▸ REQUIRED WORK: Make an exact transcription of the material, leaving out all images.

▸ COLLECTED MATERIAL:
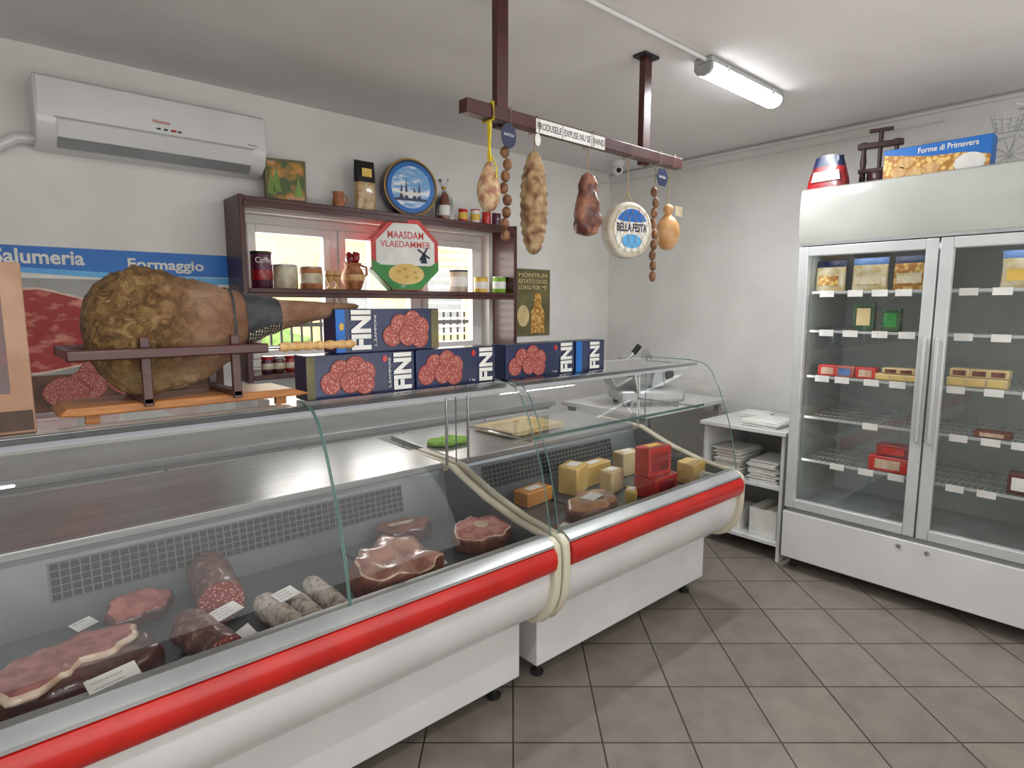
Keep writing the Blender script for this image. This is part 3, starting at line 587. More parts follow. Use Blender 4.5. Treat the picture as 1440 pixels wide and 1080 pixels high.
card(268,930,DK,.09,.04,15,'narrow card lying in front of the short salami half',8,1); card(118,880,DK,.06,.04,30,'tiny card on the tray behind the pink ham slice',15,1)
p=onZ(548,830,DK); t=thing('wrapped_ham','large flat cut cured ham in the middle of near case','ham',(p.x,p.y,DK),R(34))
hb=P('ham_cut_brown','B07E6A',.3,col2='865044',scale=14,lo=.4,hi=.6,coat=.8,bump=.6,bscale=25,col3='CCA894')
o=MB().slab((0,0,0),[.19,.15,.11,.115,.14,.14,.11,.095,.13,.17],.085,mt=0,ms=1,mf=2,border=.93,edge=.15,wob=.3).build('meat',[hb,'speck','fat'],t,sharp=70); o.rotation_euler=(R(14),0,0); o.location=(0,0,.025)
MB().box(.0,.08,-.07,-.02,.083,.0845).build('sticker','yel',t)
p=onZ(568,758,DK); t=thing('speck_piece','small rectangular marbled speck piece at the back of near case','cured meat',(p.x,p.y,DK),R(-8))
MB().slab((0,0,0),[.11,.09,.055,.09,.11,.09,.055,.09],.06,mt=0,ms=1,edge=.12).build('meat',['speck','meatdk'],t,sharp=60); MB().box(-.06,.05,-.012,.012,.0665,.068).build('fat_stripe','fat',t)
p=onZ(674,768,DK); t=thing('round_ham','round pale cut ham with a bone end at the right of near case','ham',(p.x,p.y,DK),R(-20))
o=MB().slab((0,0,0),[.125,.115,.09,.085,.10,.115,.09,.08,.10],.06,mt=0,ms=1,mf=2,border=.9,edge=.12).build('meat',['pinkp','speck','fat'],t,sharp=70); o.rotation_euler=(R(10),0,0); o.location=(0,0,.018)
MB().slab((.0,-.0,.083),[.035,.027,.025,.03],.006,mt=0,ms=0).build('bone_cut','fat',t)
card(612,796,DK+.005,.09,.035,10,'white card between the wrapped ham and round ham',25,1)
t=thing('folded_cloth','bright green cloth folded on the rear worktop at the joint of the cases','cloth',(1.66,2.33,.850),R(4))
MB().slab((0,0,0),[.11,.10,.07,.09,.11,.09,.065,.09],.016,mt=0,ms=0).build('cloth','lgreen',t,sharp=70)
# ---------------------------------------------------------------- cheeses in the far case
GC='cheeses and packets in the far case'
def block(name,label,cat,u,v,z,w,d,h,rz,mat,top=None,lab=None,bev=.008,dz=0,loc=None,taper=0):
    p=onZ(u,v,z) if loc is None else Vector(loc); t=thing(name,label,cat,(p.x,p.y,z+dz),R(rz),GC)
    if taper: MB().prism([(-w/2,-d/2),(w/2,-d/2*(1-taper)),(w/2*.9,d/2),(-w/2*(1-taper*.5),d/2*.9)],0,h,'z').build('body',mat,t,bevel=bev,seg=3)
    else: MB().box(-w/2,w/2,-d/2,d/2,0,h).build('body',mat,t,bevel=bev,seg=3)
    if top: MB().box(-w*.36,w*.36,-d/2-.0015,-d/2,h*.2,h*.8).build('front_label',top,t)
    if lab: MB().box(-w*.26,w*.24,-d*.22,d*.22,h,h+.0015).build('top_label',lab,t)
    return t,p
block('cheese_block','tall yellow cheese block at the back left of far case','cheese',806,692,DK,.15,.12,.14,16,'cheese',None,'paper',bev=.012,taper=.25)
block('cheese_block','pale cheese block standing between the tall yellow block and red packets','cheese',860,690,DK,.12,.09,.11,4,'cheesel',None,'paper',bev=.012,taper=.3)
block('cheese_block','low yellow cheese block at the very back behind the pale cheese block','cheese',0,0,DK,.20,.08,.11,3,'cheese',None,'paper',loc=(2.30,1.96,0))
block('cheese_block','pale low cheese block at the very back behind the red packets','cheese',0,0,DK,.14,.08,.13,-4,'cheesel',None,'paper',loc=(2.56,1.95,0))
block('cheese_block','flat orange cheese block at the very back left corner of far case','cheese',0,0,DK,.18,.09,.07,6,P('orange_cheese','C9863A',.45,col2='D69A50',scale=9,coat=.4),None,'paper',loc=(1.86,1.94,0))
p=onZ(832,730,DK); t=thing('cheese_wheel_half','large wrapped brown rinded cheese half at the front of far case','cheese',(p.x,p.y,DK),R(15),GC)
MB().slab((0,0,0),[.15,.125,.085,.11,.15,.12,.085,.11],.085,mt=0,ms=1).build('body',[P('brown_rind','A87A50',.3,col2='82522F',scale=8,coat=.7),'speck'],t,sharp=60); MB().box(-.05,.05,-.03,.03,.1,.1015).build('paper_label','paper',t)
block('cheese_block','small amber cheese chunk behind the brown rinded cheese half','cheese',888,708,DK,.09,.06,.07,30,'cheese',None,'paper',taper=.4)
_,p=block('packaged_cheese','red wrapped flat packet at the bottom of the red packet pile','packet',922,694,DK,.20,.12,.10,4,'redp','pepper','redp')
block('packaged_cheese','tall red packet standing on top of the flat red packet','packet',0,0,DK,.16,.09,.14,-6,'redp','pepper','yel',dz=.1025,loc=(p.x-.03,p.y+.0,0))
block('packaged_cheese','small dark red packet in front of the red packet pile','packet',925,712,DK,.12,.06,.05,12,'pepper','paper',loc=(p.x+.02,p.y-.11,0))
p=onZ(970,678,DK); t=thing('cheese_wedge','pale yellow cheese wedge at the right of far case','cheese',(p.x,p.y,DK),R(10),GC); MB().prism([(-.08,-.05),(.08,-.05),(.08,.05),(-.03,.06)],0,.11,'z').build('body','cheese',t,bevel=.006,seg=3); MB().box(0,.06,-.052,-.0505,.02,.06).build('paper_label','paper',t)
block('wrapped_cheese','white wrapped square cheese near the far end of far case','cheese',998,676,DK,.07,.07,.05,8,'paper',None,'cheesel')
block('cheese_slab','flat amber cheese slab at the near end of far case','cheese',794,752,DK,.09,.07,.04,20,'speck',None,'paper')
card(884,724,DK,.07,.05,10,'white card beside the brown rinded cheese half',35); card(960,706,DK,.06,.04,10,'white card in front of the pale cheese wedge',35)
t=thing('wrapping_paper','stack of beige wrapping paper sheets on far case worktop','paper stack',(2.15,2.35,.850),R(4))
q=MB()
for i in range(8): q.box(-.2+random.uniform(-.006,.006),.2,-.14,.14+random.uniform(-.006,.006),.0018+i*.003,.0042+i*.003)
q.build('sheets','cheesel',t)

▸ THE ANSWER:
Keep writing the Blender script for this image. This is part 3, starting at line 587. More parts follow. Use Blender 4.5. Treat the picture as 1440 pixels wide and 1080 pixels high.
card(268,930,DK,.09,.04,15,'narrow card lying in front of the short salami half',8,1); card(118,880,DK,.06,.04,30,'tiny card on the tray behind the pink ham slice',15,1)
p=onZ(548,830,DK); t=thing('wrapped_ham','large flat cut cured ham in the middle of near case','ham',(p.x,p.y,DK),R(34))
hb=P('ham_cut_brown','B07E6A',.3,col2='865044',scale=14,lo=.4,hi=.6,coat=.8,bump=.6,bscale=25,col3='CCA894')
o=MB().slab((0,0,0),[.19,.15,.11,.115,.14,.14,.11,.095,.13,.17],.085,mt=0,ms=1,mf=2,border=.93,edge=.15,wob=.3).build('meat',[hb,'speck','fat'],t,sharp=70); o.rotation_euler=(R(14),0,0); o.location=(0,0,.025)
MB().box(.0,.08,-.07,-.02,.083,.0845).build('sticker','yel',t)
p=onZ(568,758,DK); t=thing('speck_piece','small rectangular marbled speck piece at the back of near case','cured meat',(p.x,p.y,DK),R(-8))
MB().slab((0,0,0),[.11,.09,.055,.09,.11,.09,.055,.09],.06,mt=0,ms=1,edge=.12).build('meat',['speck','meatdk'],t,sharp=60); MB().box(-.06,.05,-.012,.012,.0665,.068).build('fat_stripe','fat',t)
p=onZ(674,768,DK); t=thing('round_ham','round pale cut ham with a bone end at the right of near case','ham',(p.x,p.y,DK),R(-20))
o=MB().slab((0,0,0),[.125,.115,.09,.085,.10,.115,.09,.08,.10],.06,mt=0,ms=1,mf=2,border=.9,edge=.12).build('meat',['pinkp','speck','fat'],t,sharp=70); o.rotation_euler=(R(10),0,0); o.location=(0,0,.018)
MB().slab((.0,-.0,.083),[.035,.027,.025,.03],.006,mt=0,ms=0).build('bone_cut','fat',t)
card(612,796,DK+.005,.09,.035,10,'white card between the wrapped ham and round ham',25,1)
t=thing('folded_cloth','bright green cloth folded on the rear worktop at the joint of the cases','cloth',(1.66,2.33,.850),R(4))
MB().slab((0,0,0),[.11,.10,.07,.09,.11,.09,.065,.09],.016,mt=0,ms=0).build('cloth','lgreen',t,sharp=70)
# ---------------------------------------------------------------- cheeses in the far case
GC='cheeses and packets in the far case'
def block(name,label,cat,u,v,z,w,d,h,rz,mat,top=None,lab=None,bev=.008,dz=0,loc=None,taper=0):
    p=onZ(u,v,z) if loc is None else Vector(loc); t=thing(name,label,cat,(p.x,p.y,z+dz),R(rz),GC)
    if taper: MB().prism([(-w/2,-d/2),(w/2,-d/2*(1-taper)),(w/2*.9,d/2),(-w/2*(1-taper*.5),d/2*.9)],0,h,'z').build('body',mat,t,bevel=bev,seg=3)
    else: MB().box(-w/2,w/2,-d/2,d/2,0,h).build('body',mat,t,bevel=bev,seg=3)
    if top: MB().box(-w*.36,w*.36,-d/2-.0015,-d/2,h*.2,h*.8).build('front_label',top,t)
    if lab: MB().box(-w*.26,w*.24,-d*.22,d*.22,h,h+.0015).build('top_label',lab,t)
    return t,p
block('cheese_block','tall yellow cheese block at the back left of far case','cheese',806,692,DK,.15,.12,.14,16,'cheese',None,'paper',bev=.012,taper=.25)
block('cheese_block','pale cheese block standing between the tall yellow block and red packets','cheese',860,690,DK,.12,.09,.11,4,'cheesel',None,'paper',bev=.012,taper=.3)
block('cheese_block','low yellow cheese block at the very back behind the pale cheese block','cheese',0,0,DK,.20,.08,.11,3,'cheese',None,'paper',loc=(2.30,1.96,0))
block('cheese_block','pale low cheese block at the very back behind the red packets','cheese',0,0,DK,.14,.08,.13,-4,'cheesel',None,'paper',loc=(2.56,1.95,0))
block('cheese_block','flat orange cheese block at the very back left corner of far case','cheese',0,0,DK,.18,.09,.07,6,P('orange_cheese','C9863A',.45,col2='D69A50',scale=9,coat=.4),None,'paper',loc=(1.86,1.94,0))
p=onZ(832,730,DK); t=thing('cheese_wheel_half','large wrapped brown rinded cheese half at the front of far case','cheese',(p.x,p.y,DK),R(15),GC)
MB().slab((0,0,0),[.15,.125,.085,.11,.15,.12,.085,.11],.085,mt=0,ms=1).build('body',[P('brown_rind','A87A50',.3,col2='82522F',scale=8,coat=.7),'speck'],t,sharp=60); MB().box(-.05,.05,-.03,.03,.1,.1015).build('paper_label','paper',t)
block('cheese_block','small amber cheese chunk behind the brown rinded cheese half','cheese',888,708,DK,.09,.06,.07,30,'cheese',None,'paper',taper=.4)
_,p=block('packaged_cheese','red wrapped flat packet at the bottom of the red packet pile','packet',922,694,DK,.20,.12,.10,4,'redp','pepper','redp')
block('packaged_cheese','tall red packet standing on top of the flat red packet','packet',0,0,DK,.16,.09,.14,-6,'redp','pepper','yel',dz=.1025,loc=(p.x-.03,p.y+.0,0))
block('packaged_cheese','small dark red packet in front of the red packet pile','packet',925,712,DK,.12,.06,.05,12,'pepper','paper',loc=(p.x+.02,p.y-.11,0))
p=onZ(970,678,DK); t=thing('cheese_wedge','pale yellow cheese wedge at the right of far case','cheese',(p.x,p.y,DK),R(10),GC); MB().prism([(-.08,-.05),(.08,-.05),(.08,.05),(-.03,.06)],0,.11,'z').build('body','cheese',t,bevel=.006,seg=3); MB().box(0,.06,-.052,-.0505,.02,.06).build('paper_label','paper',t)
block('wrapped_cheese','white wrapped square cheese near the far end of far case','cheese',998,676,DK,.07,.07,.05,8,'paper',None,'cheesel')
block('cheese_slab','flat amber cheese slab at the near end of far case','cheese',794,752,DK,.09,.07,.04,20,'speck',None,'paper')
card(884,724,DK,.07,.05,10,'white card beside the brown rinded cheese half',35); card(960,706,DK,.06,.04,10,'white card in front of the pale cheese wedge',35)
t=thing('wrapping_paper','stack of beige wrapping paper sheets on far case worktop','paper stack',(2.15,2.35,.850),R(4))
q=MB()
for i in range(8): q.box(-.2+random.uniform(-.006,.006),.2,-.14,.14+random.uniform(-.006,.006),.0018+i*.003,.0042+i*.003)
q.build('sheets','cheesel',t)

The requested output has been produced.